В дальнейшем самолёты нашей части принимали участие во взятии столиц Бухарест, Будапешт и Вена. Под Будапештом наша часть стояла в пяти километрах от пригорода Буда. Экипажи делали по десять и более вылетов в день. Через наш аэродром советская артиллерия била по городу. В этих вылетах потерь не было. Но пробоин от огня вражеских зениток было много. И технический состав всё ночное время занимался ремонтом, чтобы машины к утру были готовы к вылету. Аэродромы по мере наступления наших войск менялись часто, благо, что нашим машинам не нужны были большие площадки, было бы поле поровнее – и аэродром готов. Лётный состав размещался в ближайших посёлках, а техсостав – под самолётами.
И вот в таких условиях наш полк прошёл через Румынию, через Венгрию – возле озера Балатон. У меня был уже третий самолёт и третий экипаж: лётчик ст. л-т Александров и воздушный стрелок сержант Патрин. Очередной вылет на задание. Самолёт из-за повреждения мотора при обстреле зенитками врага – идёт на вынужденную посадку на своей территории недалеко от города Кичкимет, где располагался штаб нашей авиадивизии. Командир и стрелок, забрав с собой парашюты, пришли в штаб и остались там ночевать. Ночью на город был налёт гитлеровской авиации и при бомбёжке лётчик Александров был ранен, а стрелок Патрин погиб. Его похоронили недалеко от нашей части у озера Балатон, под фанерной звездой.

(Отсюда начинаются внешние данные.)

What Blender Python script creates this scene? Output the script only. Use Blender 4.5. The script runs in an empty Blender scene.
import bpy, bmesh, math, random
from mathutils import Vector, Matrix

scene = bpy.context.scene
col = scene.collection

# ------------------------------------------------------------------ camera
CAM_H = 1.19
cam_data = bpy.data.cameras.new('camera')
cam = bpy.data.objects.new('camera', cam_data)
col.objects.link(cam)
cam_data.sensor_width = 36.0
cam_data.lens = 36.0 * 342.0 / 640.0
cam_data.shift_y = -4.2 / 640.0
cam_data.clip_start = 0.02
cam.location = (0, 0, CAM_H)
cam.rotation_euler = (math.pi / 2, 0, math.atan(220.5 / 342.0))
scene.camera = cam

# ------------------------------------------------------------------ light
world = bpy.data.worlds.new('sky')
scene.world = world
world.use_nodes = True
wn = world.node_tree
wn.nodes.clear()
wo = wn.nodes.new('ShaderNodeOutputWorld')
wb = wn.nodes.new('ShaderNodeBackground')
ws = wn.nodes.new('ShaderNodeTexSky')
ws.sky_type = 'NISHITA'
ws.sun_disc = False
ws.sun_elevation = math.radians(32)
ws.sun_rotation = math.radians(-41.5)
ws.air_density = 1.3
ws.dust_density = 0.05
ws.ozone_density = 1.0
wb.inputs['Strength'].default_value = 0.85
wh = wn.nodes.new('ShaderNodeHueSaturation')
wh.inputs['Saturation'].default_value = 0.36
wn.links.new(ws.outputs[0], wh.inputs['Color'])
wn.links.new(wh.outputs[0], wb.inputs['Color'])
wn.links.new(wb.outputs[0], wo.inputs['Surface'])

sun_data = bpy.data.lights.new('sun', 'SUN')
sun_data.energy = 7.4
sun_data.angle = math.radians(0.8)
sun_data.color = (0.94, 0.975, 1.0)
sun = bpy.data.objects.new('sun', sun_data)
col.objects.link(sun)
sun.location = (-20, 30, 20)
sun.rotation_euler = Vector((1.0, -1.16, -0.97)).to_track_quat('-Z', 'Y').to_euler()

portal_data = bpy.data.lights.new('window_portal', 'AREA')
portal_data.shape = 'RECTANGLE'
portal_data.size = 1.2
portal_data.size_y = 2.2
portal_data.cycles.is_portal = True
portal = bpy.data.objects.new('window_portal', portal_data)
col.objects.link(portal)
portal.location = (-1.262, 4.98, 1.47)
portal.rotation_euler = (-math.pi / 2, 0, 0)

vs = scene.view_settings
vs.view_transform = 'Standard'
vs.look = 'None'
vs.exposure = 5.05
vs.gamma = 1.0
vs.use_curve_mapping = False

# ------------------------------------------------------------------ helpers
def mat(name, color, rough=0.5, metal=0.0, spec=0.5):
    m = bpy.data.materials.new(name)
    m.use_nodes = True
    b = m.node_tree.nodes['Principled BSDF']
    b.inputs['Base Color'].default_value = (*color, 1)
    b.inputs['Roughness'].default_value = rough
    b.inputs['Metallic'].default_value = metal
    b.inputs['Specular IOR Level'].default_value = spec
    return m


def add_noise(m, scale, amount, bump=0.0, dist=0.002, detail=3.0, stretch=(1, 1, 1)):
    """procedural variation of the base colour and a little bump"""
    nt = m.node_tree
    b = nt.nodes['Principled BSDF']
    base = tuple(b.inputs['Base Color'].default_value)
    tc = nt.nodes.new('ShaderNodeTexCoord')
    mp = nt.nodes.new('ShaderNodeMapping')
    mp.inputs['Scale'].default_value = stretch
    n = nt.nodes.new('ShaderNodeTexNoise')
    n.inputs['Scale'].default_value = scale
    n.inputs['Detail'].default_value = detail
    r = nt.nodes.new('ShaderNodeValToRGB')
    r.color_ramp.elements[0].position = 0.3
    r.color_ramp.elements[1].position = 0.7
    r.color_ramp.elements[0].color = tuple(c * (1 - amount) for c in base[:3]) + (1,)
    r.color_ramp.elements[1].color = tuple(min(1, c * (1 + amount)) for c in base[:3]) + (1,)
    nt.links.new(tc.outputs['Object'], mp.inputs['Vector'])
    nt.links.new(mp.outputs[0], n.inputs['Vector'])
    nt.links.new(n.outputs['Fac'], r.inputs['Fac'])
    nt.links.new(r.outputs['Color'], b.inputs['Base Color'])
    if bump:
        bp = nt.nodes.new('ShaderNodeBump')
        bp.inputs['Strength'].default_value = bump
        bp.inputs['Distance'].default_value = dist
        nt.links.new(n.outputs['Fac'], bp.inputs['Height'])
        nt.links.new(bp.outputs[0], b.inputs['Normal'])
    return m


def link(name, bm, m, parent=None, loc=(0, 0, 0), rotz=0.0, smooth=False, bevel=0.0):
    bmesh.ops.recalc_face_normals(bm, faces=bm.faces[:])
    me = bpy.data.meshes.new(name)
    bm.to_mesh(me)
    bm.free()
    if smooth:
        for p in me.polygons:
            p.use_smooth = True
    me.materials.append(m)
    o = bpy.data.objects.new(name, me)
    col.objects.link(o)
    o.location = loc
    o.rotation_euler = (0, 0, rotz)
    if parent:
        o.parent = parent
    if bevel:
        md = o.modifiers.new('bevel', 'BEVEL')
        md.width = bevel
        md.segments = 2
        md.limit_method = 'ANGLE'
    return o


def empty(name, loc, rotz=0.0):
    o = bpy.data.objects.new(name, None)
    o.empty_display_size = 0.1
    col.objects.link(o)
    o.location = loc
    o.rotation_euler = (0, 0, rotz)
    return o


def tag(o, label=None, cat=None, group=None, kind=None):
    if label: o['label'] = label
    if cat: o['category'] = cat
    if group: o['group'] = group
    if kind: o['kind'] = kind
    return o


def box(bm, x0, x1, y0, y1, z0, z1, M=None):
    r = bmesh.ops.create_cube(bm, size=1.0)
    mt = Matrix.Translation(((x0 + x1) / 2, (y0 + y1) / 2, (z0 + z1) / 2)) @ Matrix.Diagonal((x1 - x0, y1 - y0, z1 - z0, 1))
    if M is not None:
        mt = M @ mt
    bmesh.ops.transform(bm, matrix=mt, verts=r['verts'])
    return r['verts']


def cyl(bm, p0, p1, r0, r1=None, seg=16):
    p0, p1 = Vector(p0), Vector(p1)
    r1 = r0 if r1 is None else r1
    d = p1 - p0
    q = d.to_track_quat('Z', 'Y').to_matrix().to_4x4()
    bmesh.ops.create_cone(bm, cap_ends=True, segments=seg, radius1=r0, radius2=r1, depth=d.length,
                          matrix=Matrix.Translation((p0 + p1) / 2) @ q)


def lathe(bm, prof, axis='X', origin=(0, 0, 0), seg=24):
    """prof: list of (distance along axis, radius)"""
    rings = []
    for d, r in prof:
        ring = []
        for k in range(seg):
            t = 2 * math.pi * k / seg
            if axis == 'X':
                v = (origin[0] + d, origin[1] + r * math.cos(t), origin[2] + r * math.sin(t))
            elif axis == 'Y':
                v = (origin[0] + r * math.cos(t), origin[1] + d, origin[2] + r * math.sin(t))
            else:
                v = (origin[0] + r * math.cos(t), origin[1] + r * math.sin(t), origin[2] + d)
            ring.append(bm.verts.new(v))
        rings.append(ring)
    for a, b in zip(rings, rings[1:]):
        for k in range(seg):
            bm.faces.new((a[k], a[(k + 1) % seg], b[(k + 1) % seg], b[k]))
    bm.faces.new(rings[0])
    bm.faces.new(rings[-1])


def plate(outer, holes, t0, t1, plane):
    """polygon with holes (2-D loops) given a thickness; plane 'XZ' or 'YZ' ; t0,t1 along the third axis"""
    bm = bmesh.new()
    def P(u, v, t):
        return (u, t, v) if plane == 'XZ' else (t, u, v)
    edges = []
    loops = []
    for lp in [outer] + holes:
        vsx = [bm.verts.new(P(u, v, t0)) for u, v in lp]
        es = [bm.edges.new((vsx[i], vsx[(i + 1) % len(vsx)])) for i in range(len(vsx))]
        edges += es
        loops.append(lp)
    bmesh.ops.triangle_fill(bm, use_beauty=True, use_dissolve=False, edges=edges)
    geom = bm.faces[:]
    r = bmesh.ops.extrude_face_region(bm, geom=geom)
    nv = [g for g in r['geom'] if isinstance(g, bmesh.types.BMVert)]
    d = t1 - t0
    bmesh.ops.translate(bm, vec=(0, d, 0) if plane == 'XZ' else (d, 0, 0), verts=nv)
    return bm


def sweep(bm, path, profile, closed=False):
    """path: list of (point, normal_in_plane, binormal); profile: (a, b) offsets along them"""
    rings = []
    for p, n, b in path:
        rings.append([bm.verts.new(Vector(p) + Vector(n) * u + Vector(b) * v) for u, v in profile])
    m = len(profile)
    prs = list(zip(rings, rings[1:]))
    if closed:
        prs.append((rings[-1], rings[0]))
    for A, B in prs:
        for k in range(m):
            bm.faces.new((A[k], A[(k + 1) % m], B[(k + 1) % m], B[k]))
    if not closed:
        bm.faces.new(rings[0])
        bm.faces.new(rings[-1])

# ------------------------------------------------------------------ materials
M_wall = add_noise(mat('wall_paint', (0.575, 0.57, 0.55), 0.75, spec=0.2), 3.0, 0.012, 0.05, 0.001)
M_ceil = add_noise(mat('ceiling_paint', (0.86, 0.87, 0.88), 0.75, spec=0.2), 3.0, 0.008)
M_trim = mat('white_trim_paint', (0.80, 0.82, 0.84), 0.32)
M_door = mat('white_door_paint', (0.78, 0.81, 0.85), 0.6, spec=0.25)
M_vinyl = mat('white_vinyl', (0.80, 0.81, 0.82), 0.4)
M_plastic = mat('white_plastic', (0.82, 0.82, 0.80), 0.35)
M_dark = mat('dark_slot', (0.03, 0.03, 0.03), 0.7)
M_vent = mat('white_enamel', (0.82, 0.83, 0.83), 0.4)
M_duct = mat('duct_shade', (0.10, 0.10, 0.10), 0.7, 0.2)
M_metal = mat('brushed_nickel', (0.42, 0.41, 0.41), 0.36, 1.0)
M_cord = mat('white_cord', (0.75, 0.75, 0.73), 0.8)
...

В это же время нашему полку было присвоено звание гвардейского – и он стал называться 188-й гвардейский штурмовой авиационный Будапештский полк. Полк был награждён орденом Суворова и Александра Невского, и стал именоваться 188-й гвардейский штурмовой авиационный Будапештский орденов Суворова и Александра Невского полк и входил в состав 12-й гвардейской штурмовой Росславской авиадивизии орденов Боевого Красного Знамени, Богдана Хмельницкого дивизии.
После взятия Будапешта мы уже продвигались почти без потерь.
Скоро была взята Вена. Наша часть стояла в десяти километрах от Вены.
8 мая 1945 года я со своим товарищем ст. сержантом Цхаребовым патрулировали посёлок, где располагался наш лётный состав. Зайдя в дежурную комнату, мы услышали на улице невообразимую беспорядочную стрельбу, и подумали: «Что случилось? Неужели где-то немцы прорвались?» Мы выскочили во двор и увидели небо в паутине трассирующих пуль. Окна в домах все раскрыты, все что-то кричат – мы поняли, что это ПОБЕДА!!!
Выскочил наш начальник штаба майор Шпинчевский и тоже кричит: «Победа!», и тоже стреляет в воздух из пистолета ТТ. Рядом стоит часовой. Он на него: «Ты чего не стреляешь?»
«Товарищ майор! Я на посту!»
«Стреляй! ПО-БЕ-ДА!!!»
Мы идём в свою часть через аэродром. Ясное утро, солнце. Идём и стреляем из винтовок Мосина.
Выбегает девчушка-связистка и летит к нам с раскрытыми объятьями:
«Ребята! Какие вы счастливые! Вы дожили до Победы! Дайте, я тоже стрельну!»
Мы дали ей пострелять.
Радость была неописуемая!
В полку началась грандиозная пьянка!.. Всеобщее ликование!
Трудное, дорогой ценой добытое великое счастье ПОБЕДЫ!!!

В 1980 году я был приглашён на встречу ветеранов нашего полка в г. Подольск Московской области, где спустя много лет я снова встретил командира экипажа Александрова,
командира эскадрильи Долгих, лётчиков Ступак, Щербак, своего друга Цхаребова и многих, многих других однополчан.